#### PROBLEM DESCRIPTION:
Transcribe all the entries word for word, omitting any pictures they contain.

#### INPUT FOR THIS TASK:
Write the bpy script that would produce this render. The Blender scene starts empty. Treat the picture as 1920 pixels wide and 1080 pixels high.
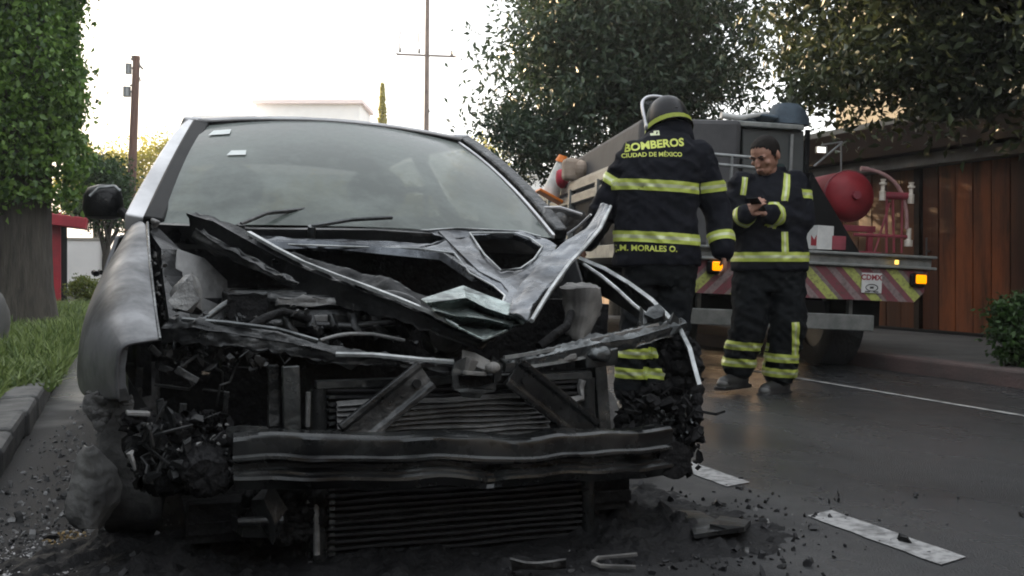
import bpy, bmesh, math, random
from mathutils import Vector, Matrix, Euler, noise, geometry
from mathutils.bvhtree import BVHTree
import numpy as np
random.seed(7); np.random.seed(7)
C = bpy.context.scene.collection
S = bpy.context.scene
R = math.radians
# ------------------------------------------------------------------ camera, sky, sun, exposure
YAW = R(19.8); FOC = 2000.0; CAMH = 0.83
cd = bpy.data.cameras.new('camera'); cam = bpy.data.objects.new('camera', cd); C.objects.link(cam)
cam.location = (0, 0, CAMH); cam.rotation_euler = (R(90), 0, -YAW)
cd.sensor_width = 36; cd.lens = 36*FOC/1920; cd.shift_y = -40/1920; cd.clip_end = 1500; cd.clip_start = 0.05
S.camera = cam
S.render.engine = 'CYCLES'
S.cycles.use_denoising = True
S.cycles.max_bounces = 6; S.cycles.diffuse_bounces = 3; S.cycles.glossy_bounces = 3
S.cycles.transmission_bounces = 4; S.cycles.transparent_max_bounces = 8
S.cycles.pixel_filter_type = 'BLACKMAN_HARRIS'; S.cycles.filter_width = 1.9
S.view_settings.view_transform = 'Standard'; S.view_settings.look = 'None'
S.view_settings.exposure = 1.45; S.view_settings.gamma = 1
SUN_EL = R(12); SUN_AZ = R(-25)          # azimuth from +Y, clockwise: low, ahead and to the left, behind the added terrace
w = bpy.data.worlds.new('World'); S.world = w; w.use_nodes = True
nt = w.node_tree; bgn = nt.nodes['Background']
sky = nt.nodes.new('ShaderNodeTexSky'); sky.sky_type = 'NISHITA'; sky.sun_disc = False
sky.sun_elevation = SUN_EL; sky.sun_rotation = SUN_AZ; sky.air_density = 1.0; sky.dust_density = 4.0; sky.ozone_density = 1.0
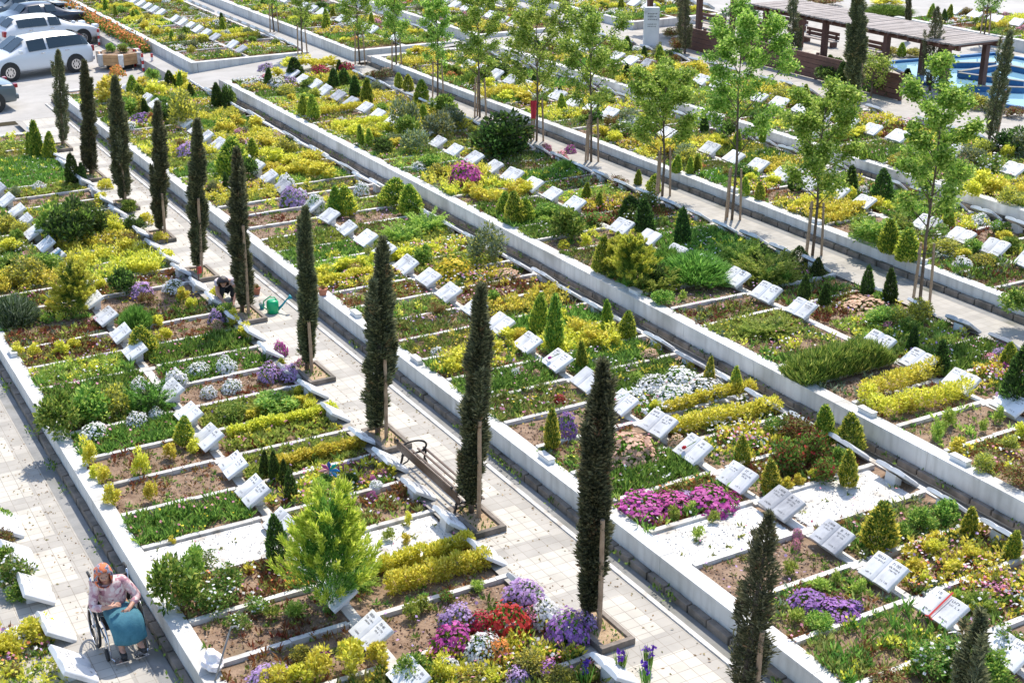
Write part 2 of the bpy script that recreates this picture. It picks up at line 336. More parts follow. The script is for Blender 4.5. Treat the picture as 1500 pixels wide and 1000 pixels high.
def p_cushion(seed, n=420, nf=400, fr=.046, dome=.55):   # low flowering mound, unit width, height ~dome
    global rng; rng = np.random.default_rng(seed); d = sph(n); d[:, 2] = np.abs(d[:, 2]); rr = np.cbrt(U(.25, 1, n))[:, None]
    ph = U(0, 6.28, 12); k = 1+.16*lump(np.arctan2(d[:, 1], d[:, 0]), d[:, 2], ph)[:, None]
    P = d*rr*k*np.array([.46, .46, dome*.85]); L = LF().leaves(P, d+np.array([0, 0, .3])+rng.normal(size=(n, 3))*.4, .10, .05)
    e = sph(nf); e[:, 2] = np.abs(e[:, 2])*.9+.06; k = 1+.16*lump(np.arctan2(e[:, 1], e[:, 0]), e[:, 2], ph)[:, None]
    Fp = e*k*np.array([.5, .5, dome])*U(.9, 1.1, nf)[:, None]
    return L.mesh('foliage', ['green']), LF().discs(Fp, e+np.array([0, -.15, .35])+rng.normal(size=(nf, 3))*.25, fr)
# ------------------------------------------------------------------ the setting: stepped ground, terraces, walls
# name: wall face x, level, middle stones x, path stones x, first stone y, front end y, back end y, base level before the wall, phrase
T = dict(
 Z=(-2.0, -.40, .3, 2.5, 15.48, 4, 42, -.6, 'terrace in the bottom corner'),
 A=(3.74, 0., 5.85, 8.05, 11.60, 6, 44.2, -.42, 'terrace left of the bench'),
 B=(9.78, .40, 11.92, 14.08, 10.16, 5, 48.0, .0, 'terrace right of the bench'),
 C=(14.62, .77, 16.74, 18.8, 9.53, 5, 45.0, .38, 'terrace before the staked trees'),
 D=(20.12, 1.08, 21.9, 23.72, 9.115, 5, 45.2, .77, 'terrace behind the staked trees'),
 E=(24.10, 1.38, 26.15, 28.1, 9.83, 5, 43.0, 1.08, 'terrace before the pergola'),
 P=(14.72, .77, 16.9, 18.95, 49.6, 48.7, 76, .38, 'block behind the planter box'),
 Q=(20.0, 1.08, 22.1, 24.0, 47.4, 46.4, 76, .77, 'block behind the dwarf conifers'),
 S=(24.6, 1.38, 26.8, 28.7, 46.6, 45.6, 76, 1.08, 'block left of the white pillar'),
 V=(30.4, 1.62, 32.5, 34.6, 45.0, 44.0, 76, 1.38, 'block behind the white pillar'),
 K=(39.3, 1.75, 41.4, 43.4, 25.5, 20, 39.5, 1.45, 'terrace beyond the pool'),
)
PT = dict(A=1.065, B=1.015, Z=1.05, C=.99, D=.945, E=.935)
def prof(name, pts, y0, y1, mats, mi):
    V = [(x, y, z) for y in (y0, y1) for x, z in pts]; n = len(pts)
    return MB().add(V, []).mesh(name, mats) if 0 else _prof(name, V, n, mats, mi)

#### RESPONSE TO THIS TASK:
Write the bpy script that would produce this render. The Blender scene starts empty. Treat the picture as 1920 pixels wide and 1080 pixels high.
import bpy, bmesh, math, random
from mathutils import Vector, Matrix, Euler, noise, geometry
from mathutils.bvhtree import BVHTree
import numpy as np
random.seed(7); np.random.seed(7)
C = bpy.context.scene.collection
S = bpy.context.scene
R = math.radians
# ------------------------------------------------------------------ camera, sky, sun, exposure
YAW = R(19.8); FOC = 2000.0; CAMH = 0.83
cd = bpy.data.cameras.new('camera'); cam = bpy.data.objects.new('camera', cd); C.objects.link(cam)
cam.location = (0, 0, CAMH); cam.rotation_euler = (R(90), 0, -YAW)
cd.sensor_width = 36; cd.lens = 36*FOC/1920; cd.shift_y = -40/1920; cd.clip_end = 1500; cd.clip_start = 0.05
S.camera = cam
S.render.engine = 'CYCLES'
S.cycles.use_denoising = True
S.cycles.max_bounces = 6; S.cycles.diffuse_bounces = 3; S.cycles.glossy_bounces = 3
S.cycles.transmission_bounces = 4; S.cycles.transparent_max_bounces = 8
S.cycles.pixel_filter_type = 'BLACKMAN_HARRIS'; S.cycles.filter_width = 1.9
S.view_settings.view_transform = 'Standard'; S.view_settings.look = 'None'
S.view_settings.exposure = 1.45; S.view_settings.gamma = 1
SUN_EL = R(12); SUN_AZ = R(-25)          # azimuth from +Y, clockwise: low, ahead and to the left, behind the added terrace
w = bpy.data.worlds.new('World'); S.world = w; w.use_nodes = True
nt = w.node_tree; bgn = nt.nodes['Background']
sky = nt.nodes.new('ShaderNodeTexSky'); sky.sky_type = 'NISHITA'; sky.sun_disc = False
sky.sun_elevation = SUN_EL; sky.sun_rotation = SUN_AZ; sky.air_density = 1.0; sky.dust_density = 4.0; sky.ozone_density = 1.0
Write part 2 of the bpy script that recreates this picture. It picks up at line 336. More parts follow. The script is for Blender 4.5. Treat the picture as 1500 pixels wide and 1000 pixels high.
def p_cushion(seed, n=420, nf=400, fr=.046, dome=.55):   # low flowering mound, unit width, height ~dome
    global rng; rng = np.random.default_rng(seed); d = sph(n); d[:, 2] = np.abs(d[:, 2]); rr = np.cbrt(U(.25, 1, n))[:, None]
    ph = U(0, 6.28, 12); k = 1+.16*lump(np.arctan2(d[:, 1], d[:, 0]), d[:, 2], ph)[:, None]
    P = d*rr*k*np.array([.46, .46, dome*.85]); L = LF().leaves(P, d+np.array([0, 0, .3])+rng.normal(size=(n, 3))*.4, .10, .05)
    e = sph(nf); e[:, 2] = np.abs(e[:, 2])*.9+.06; k = 1+.16*lump(np.arctan2(e[:, 1], e[:, 0]), e[:, 2], ph)[:, None]
    Fp = e*k*np.array([.5, .5, dome])*U(.9, 1.1, nf)[:, None]
    return L.mesh('foliage', ['green']), LF().discs(Fp, e+np.array([0, -.15, .35])+rng.normal(size=(nf, 3))*.25, fr)
# ------------------------------------------------------------------ the setting: stepped ground, terraces, walls
# name: wall face x, level, middle stones x, path stones x, first stone y, front end y, back end y, base level before the wall, phrase
T = dict(
 Z=(-2.0, -.40, .3, 2.5, 15.48, 4, 42, -.6, 'terrace in the bottom corner'),
 A=(3.74, 0., 5.85, 8.05, 11.60, 6, 44.2, -.42, 'terrace left of the bench'),
 B=(9.78, .40, 11.92, 14.08, 10.16, 5, 48.0, .0, 'terrace right of the bench'),
 C=(14.62, .77, 16.74, 18.8, 9.53, 5, 45.0, .38, 'terrace before the staked trees'),
 D=(20.12, 1.08, 21.9, 23.72, 9.115, 5, 45.2, .77, 'terrace behind the staked trees'),
 E=(24.10, 1.38, 26.15, 28.1, 9.83, 5, 43.0, 1.08, 'terrace before the pergola'),
 P=(14.72, .77, 16.9, 18.95, 49.6, 48.7, 76, .38, 'block behind the planter box'),
 Q=(20.0, 1.08, 22.1, 24.0, 47.4, 46.4, 76, .77, 'block behind the dwarf conifers'),
 S=(24.6, 1.38, 26.8, 28.7, 46.6, 45.6, 76, 1.08, 'block left of the white pillar'),
 V=(30.4, 1.62, 32.5, 34.6, 45.0, 44.0, 76, 1.38, 'block behind the white pillar'),
 K=(39.3, 1.75, 41.4, 43.4, 25.5, 20, 39.5, 1.45, 'terrace beyond the pool'),
)
PT = dict(A=1.065, B=1.015, Z=1.05, C=.99, D=.945, E=.935)
def prof(name, pts, y0, y1, mats, mi):
    V = [(x, y, z) for y in (y0, y1) for x, z in pts]; n = len(pts)
    return MB().add(V, []).mesh(name, mats) if 0 else _prof(name, V, n, mats, mi)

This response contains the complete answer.